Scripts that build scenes

----

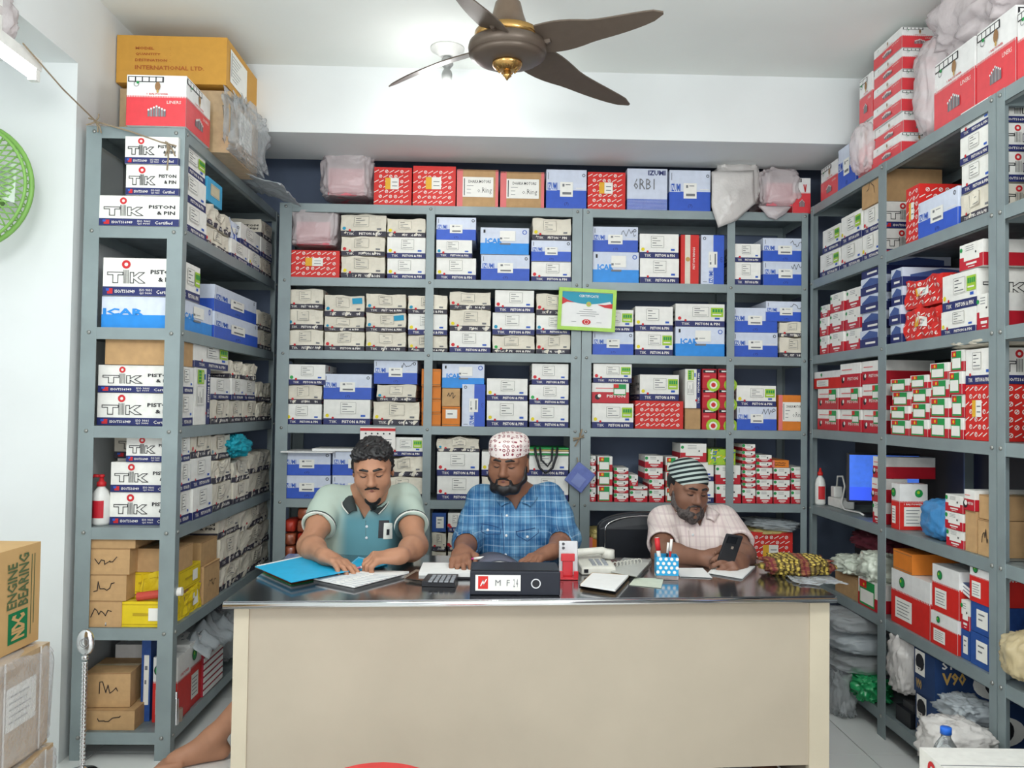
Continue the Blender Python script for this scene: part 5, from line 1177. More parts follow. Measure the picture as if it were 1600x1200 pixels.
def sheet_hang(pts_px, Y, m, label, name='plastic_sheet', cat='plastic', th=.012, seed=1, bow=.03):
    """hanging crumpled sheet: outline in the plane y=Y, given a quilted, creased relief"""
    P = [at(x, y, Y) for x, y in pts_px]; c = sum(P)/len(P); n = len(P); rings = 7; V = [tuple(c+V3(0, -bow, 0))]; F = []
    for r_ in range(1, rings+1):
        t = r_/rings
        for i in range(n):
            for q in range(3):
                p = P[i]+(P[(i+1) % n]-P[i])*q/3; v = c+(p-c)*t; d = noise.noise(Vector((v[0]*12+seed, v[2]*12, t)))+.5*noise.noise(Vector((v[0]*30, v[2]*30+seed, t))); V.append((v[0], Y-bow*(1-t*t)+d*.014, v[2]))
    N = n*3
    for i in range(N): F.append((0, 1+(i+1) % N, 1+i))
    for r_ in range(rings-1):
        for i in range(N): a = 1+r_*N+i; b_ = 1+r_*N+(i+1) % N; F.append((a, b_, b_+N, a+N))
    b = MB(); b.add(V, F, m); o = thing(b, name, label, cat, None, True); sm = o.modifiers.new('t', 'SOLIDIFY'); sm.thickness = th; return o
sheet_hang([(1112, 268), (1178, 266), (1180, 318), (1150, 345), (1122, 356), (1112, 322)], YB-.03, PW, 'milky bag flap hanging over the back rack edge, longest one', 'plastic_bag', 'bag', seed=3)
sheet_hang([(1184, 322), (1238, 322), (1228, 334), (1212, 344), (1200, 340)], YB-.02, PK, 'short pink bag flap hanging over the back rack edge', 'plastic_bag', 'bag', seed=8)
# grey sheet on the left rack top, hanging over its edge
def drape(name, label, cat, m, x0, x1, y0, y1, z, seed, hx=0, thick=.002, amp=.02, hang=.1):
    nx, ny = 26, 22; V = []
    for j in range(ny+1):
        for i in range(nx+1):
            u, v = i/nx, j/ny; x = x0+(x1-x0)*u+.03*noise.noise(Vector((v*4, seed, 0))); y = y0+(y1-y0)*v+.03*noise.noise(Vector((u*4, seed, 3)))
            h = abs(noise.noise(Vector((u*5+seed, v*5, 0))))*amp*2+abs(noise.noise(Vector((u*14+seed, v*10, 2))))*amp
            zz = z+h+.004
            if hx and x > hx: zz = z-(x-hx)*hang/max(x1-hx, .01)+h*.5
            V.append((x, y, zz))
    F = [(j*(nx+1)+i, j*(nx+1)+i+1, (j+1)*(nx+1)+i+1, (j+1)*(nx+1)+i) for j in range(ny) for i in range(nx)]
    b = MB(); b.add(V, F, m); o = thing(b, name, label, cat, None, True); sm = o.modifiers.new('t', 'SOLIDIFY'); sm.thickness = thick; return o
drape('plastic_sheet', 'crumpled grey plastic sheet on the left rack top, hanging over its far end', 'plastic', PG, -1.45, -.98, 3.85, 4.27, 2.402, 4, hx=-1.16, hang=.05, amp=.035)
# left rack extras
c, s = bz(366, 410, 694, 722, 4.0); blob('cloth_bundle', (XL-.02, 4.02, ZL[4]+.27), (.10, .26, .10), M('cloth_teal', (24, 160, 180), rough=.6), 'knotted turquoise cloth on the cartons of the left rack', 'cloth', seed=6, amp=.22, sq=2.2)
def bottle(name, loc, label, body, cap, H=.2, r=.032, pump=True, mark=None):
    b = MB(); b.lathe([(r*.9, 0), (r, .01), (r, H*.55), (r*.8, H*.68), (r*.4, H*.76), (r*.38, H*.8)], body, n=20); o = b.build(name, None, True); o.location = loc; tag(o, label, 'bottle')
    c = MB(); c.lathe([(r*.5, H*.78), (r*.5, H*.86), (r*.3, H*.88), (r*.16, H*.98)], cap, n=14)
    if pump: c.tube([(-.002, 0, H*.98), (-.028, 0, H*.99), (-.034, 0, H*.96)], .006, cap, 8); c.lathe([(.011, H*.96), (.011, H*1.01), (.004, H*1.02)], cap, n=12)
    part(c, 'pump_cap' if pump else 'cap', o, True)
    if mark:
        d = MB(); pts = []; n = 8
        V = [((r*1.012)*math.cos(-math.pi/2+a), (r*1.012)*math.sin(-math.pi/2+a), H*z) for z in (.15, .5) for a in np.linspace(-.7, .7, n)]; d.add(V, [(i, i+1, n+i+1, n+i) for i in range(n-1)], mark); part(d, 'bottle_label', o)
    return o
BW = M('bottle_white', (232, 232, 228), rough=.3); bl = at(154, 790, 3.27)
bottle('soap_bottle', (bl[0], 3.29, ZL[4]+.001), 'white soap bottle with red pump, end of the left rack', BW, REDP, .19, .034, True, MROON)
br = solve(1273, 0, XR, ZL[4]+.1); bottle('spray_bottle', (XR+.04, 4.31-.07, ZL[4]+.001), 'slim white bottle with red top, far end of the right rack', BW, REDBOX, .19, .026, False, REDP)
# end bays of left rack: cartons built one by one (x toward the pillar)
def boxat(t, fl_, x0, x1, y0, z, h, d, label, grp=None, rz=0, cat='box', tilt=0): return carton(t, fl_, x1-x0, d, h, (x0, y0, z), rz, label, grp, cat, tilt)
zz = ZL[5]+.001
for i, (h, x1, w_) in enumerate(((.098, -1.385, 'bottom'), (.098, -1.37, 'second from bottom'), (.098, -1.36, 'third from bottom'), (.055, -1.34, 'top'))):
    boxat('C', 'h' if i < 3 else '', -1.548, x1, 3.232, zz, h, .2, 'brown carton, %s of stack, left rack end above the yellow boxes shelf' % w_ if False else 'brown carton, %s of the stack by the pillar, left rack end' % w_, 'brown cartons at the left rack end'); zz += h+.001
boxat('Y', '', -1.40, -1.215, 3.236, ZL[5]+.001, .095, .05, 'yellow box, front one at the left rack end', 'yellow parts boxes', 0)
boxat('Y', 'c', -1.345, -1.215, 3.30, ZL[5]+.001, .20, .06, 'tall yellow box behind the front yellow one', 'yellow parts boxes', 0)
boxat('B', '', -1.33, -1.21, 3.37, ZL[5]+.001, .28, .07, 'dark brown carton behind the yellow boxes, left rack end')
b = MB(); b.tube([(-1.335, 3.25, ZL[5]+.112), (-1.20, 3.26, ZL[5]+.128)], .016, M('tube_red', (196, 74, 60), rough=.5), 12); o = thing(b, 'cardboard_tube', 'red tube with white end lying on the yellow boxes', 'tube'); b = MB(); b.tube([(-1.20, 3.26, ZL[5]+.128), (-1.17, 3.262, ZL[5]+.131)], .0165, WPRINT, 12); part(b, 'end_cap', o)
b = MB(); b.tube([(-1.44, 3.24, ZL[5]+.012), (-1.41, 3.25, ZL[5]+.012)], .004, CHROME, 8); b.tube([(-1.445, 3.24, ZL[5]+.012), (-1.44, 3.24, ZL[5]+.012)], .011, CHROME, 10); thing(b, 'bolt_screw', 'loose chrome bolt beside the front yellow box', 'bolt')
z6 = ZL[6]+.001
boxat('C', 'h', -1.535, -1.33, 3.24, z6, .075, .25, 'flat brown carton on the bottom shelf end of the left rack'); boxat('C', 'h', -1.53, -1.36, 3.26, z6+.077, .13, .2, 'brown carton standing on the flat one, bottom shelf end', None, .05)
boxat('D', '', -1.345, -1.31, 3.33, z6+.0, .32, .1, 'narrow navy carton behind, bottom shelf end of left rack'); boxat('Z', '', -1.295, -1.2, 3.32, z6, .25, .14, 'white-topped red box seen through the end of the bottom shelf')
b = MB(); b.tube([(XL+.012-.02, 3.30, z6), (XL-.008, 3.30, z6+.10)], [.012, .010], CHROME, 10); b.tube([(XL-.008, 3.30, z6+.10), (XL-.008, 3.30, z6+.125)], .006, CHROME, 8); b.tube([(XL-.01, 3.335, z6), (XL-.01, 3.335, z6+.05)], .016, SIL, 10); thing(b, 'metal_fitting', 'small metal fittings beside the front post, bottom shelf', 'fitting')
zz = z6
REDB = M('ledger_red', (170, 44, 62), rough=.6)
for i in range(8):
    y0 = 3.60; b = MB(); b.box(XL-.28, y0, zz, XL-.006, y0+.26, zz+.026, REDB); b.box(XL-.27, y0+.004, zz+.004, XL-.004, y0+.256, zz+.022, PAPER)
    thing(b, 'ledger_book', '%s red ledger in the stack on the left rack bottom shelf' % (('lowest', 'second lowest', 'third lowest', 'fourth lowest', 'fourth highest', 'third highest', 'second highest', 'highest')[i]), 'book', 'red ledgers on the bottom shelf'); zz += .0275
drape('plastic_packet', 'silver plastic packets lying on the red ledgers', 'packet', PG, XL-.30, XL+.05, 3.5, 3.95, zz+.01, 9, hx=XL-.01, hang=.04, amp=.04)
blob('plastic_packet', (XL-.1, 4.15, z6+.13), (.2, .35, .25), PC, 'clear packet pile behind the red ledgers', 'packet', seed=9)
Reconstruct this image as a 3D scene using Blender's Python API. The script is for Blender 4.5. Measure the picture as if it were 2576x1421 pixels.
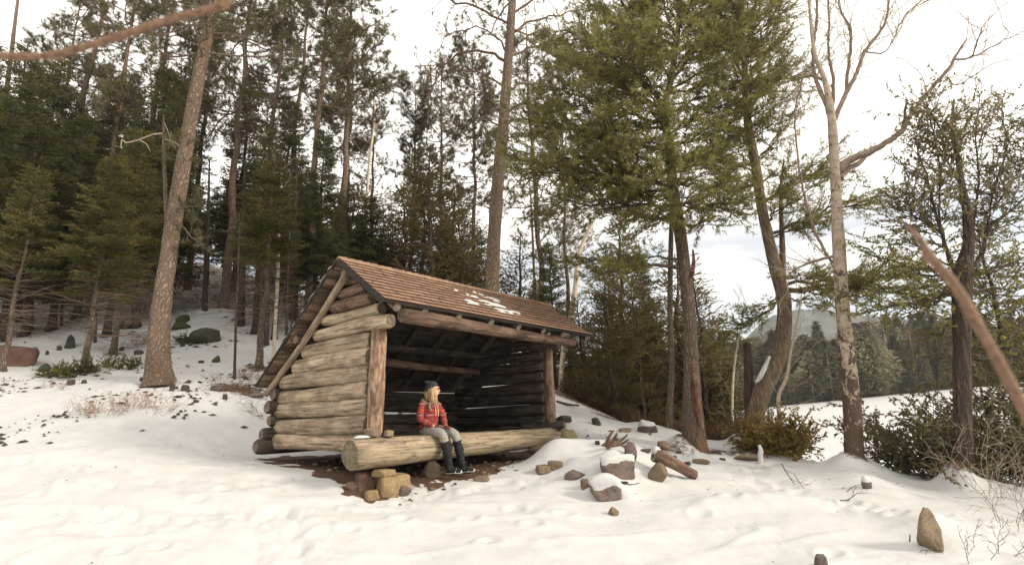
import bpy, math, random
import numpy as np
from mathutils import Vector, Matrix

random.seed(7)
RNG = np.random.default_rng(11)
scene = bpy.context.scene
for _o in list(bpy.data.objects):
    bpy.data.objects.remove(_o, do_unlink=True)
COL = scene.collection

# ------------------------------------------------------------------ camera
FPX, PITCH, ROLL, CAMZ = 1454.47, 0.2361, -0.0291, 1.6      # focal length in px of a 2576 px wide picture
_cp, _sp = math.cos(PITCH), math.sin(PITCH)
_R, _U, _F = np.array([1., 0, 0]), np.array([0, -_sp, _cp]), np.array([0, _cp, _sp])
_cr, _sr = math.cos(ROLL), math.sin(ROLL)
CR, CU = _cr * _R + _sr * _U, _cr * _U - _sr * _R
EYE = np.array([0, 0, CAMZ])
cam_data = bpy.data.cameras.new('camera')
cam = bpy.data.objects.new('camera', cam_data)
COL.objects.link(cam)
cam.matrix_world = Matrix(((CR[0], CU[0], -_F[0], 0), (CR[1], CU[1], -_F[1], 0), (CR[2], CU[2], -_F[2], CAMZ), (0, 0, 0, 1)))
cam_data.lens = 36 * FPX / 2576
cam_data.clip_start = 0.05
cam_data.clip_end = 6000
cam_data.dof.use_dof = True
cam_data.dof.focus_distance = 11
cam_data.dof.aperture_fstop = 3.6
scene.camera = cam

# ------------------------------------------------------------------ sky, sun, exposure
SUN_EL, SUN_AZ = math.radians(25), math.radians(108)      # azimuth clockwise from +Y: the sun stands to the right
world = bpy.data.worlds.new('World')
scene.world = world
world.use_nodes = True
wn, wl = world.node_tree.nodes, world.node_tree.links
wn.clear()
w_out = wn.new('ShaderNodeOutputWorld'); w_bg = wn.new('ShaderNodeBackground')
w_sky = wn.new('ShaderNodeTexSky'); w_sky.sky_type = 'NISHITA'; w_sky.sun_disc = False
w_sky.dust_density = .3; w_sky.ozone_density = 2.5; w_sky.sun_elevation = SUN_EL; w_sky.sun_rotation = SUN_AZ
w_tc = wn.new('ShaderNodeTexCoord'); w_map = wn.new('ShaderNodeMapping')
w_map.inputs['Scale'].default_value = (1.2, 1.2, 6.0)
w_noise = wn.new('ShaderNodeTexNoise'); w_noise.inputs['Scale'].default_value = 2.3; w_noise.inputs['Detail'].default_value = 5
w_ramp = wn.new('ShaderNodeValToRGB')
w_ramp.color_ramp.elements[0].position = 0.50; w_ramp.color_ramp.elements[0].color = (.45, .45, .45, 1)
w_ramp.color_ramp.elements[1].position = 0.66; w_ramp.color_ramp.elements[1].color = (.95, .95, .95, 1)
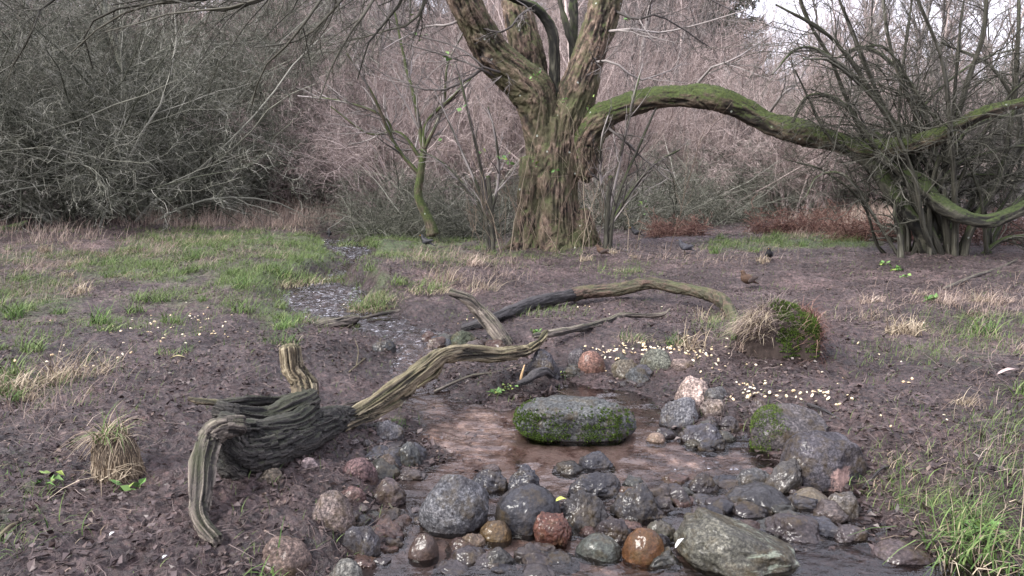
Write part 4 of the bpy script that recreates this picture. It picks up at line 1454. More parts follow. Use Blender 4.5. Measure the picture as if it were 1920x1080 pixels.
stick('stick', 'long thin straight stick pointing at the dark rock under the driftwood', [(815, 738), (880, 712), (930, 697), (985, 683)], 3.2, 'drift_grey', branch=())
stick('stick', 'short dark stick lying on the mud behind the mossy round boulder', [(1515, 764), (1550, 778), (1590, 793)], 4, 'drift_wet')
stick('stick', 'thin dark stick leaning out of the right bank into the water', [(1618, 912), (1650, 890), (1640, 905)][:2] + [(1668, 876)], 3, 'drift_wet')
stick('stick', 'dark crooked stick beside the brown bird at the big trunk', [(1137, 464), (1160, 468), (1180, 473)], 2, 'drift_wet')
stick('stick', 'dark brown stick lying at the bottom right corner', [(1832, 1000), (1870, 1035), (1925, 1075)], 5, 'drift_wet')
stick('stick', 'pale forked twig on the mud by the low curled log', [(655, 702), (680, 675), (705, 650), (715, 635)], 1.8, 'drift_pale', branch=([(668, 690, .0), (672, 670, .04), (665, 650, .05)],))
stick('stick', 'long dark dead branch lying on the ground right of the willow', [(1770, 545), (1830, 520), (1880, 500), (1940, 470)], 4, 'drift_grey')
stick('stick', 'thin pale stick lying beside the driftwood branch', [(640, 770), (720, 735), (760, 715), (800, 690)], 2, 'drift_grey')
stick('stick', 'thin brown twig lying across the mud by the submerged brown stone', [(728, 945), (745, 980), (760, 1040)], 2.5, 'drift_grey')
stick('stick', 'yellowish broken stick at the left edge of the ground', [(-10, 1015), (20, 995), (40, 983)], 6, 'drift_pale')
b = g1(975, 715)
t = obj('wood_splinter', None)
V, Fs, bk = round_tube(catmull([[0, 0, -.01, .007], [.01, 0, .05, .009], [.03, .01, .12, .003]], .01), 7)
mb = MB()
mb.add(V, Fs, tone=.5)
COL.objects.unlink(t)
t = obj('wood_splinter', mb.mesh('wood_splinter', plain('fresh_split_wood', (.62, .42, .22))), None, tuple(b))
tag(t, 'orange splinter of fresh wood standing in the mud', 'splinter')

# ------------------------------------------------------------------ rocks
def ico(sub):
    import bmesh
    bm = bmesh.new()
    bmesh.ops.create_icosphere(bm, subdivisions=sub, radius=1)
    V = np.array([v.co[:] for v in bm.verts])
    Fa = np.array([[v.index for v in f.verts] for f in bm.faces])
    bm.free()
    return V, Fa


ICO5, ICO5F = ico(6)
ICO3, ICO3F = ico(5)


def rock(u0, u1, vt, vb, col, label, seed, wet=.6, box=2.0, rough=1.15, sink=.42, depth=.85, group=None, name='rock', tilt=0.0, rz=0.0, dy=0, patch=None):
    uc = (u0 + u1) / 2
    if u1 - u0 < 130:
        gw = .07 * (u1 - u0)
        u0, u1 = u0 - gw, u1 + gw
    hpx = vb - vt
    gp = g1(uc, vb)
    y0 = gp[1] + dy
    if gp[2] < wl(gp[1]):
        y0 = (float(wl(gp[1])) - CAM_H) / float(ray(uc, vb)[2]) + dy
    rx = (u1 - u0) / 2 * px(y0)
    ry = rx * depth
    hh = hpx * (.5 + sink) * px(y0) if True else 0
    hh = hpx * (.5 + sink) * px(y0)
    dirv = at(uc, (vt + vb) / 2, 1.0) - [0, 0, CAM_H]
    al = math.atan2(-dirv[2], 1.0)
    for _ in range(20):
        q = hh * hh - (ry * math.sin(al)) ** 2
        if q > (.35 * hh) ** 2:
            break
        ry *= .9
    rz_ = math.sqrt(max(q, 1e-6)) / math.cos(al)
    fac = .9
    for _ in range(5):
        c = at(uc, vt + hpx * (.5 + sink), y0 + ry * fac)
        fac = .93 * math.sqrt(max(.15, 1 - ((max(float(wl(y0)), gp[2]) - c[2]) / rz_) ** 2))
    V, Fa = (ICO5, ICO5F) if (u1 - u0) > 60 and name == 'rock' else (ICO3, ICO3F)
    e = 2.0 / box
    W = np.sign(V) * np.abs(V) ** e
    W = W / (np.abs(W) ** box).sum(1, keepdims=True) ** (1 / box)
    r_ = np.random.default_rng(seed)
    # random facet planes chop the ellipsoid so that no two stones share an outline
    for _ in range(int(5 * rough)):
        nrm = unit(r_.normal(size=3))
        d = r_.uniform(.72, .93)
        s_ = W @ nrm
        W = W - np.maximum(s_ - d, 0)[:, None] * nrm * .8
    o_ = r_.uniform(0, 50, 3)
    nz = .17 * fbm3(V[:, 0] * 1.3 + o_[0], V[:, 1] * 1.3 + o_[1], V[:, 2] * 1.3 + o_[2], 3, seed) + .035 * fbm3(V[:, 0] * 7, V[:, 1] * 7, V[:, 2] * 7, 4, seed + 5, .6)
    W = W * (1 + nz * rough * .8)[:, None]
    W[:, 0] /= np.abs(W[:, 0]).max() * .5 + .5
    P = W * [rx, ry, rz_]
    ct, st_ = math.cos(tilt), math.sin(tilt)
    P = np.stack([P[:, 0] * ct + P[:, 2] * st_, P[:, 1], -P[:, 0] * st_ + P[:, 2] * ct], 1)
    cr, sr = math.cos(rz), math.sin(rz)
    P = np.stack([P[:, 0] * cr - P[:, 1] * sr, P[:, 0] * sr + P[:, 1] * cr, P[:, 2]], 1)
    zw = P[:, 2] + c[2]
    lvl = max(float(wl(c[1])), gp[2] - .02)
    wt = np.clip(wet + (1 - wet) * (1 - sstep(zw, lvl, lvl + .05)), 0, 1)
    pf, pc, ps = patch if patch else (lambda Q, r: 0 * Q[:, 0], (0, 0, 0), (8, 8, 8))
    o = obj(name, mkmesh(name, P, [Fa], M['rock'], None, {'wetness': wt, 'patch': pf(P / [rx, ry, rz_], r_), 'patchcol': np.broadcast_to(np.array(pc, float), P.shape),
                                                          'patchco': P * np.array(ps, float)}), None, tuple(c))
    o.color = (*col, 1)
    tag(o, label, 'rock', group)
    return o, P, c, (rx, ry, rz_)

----

- EXERCISE INSTRUCTIONS: Retype the lines above exactly as they appear, from the line containing "Reconstruct this image" through the line containing "COL = scene.collection", and leave out any pictures.

- FINAL RESULT:
Reconstruct this image as a 3D scene using Blender's Python API. The script is for Blender 4.5. Measure the picture as if it were 2576x1421 pixels.
import bpy, math, random
import numpy as np
from mathutils import Vector, Matrix

random.seed(7)
RNG = np.random.default_rng(11)
scene = bpy.context.scene
for _o in list(bpy.data.objects):
    bpy.data.objects.remove(_o, do_unlink=True)
COL = scene.collection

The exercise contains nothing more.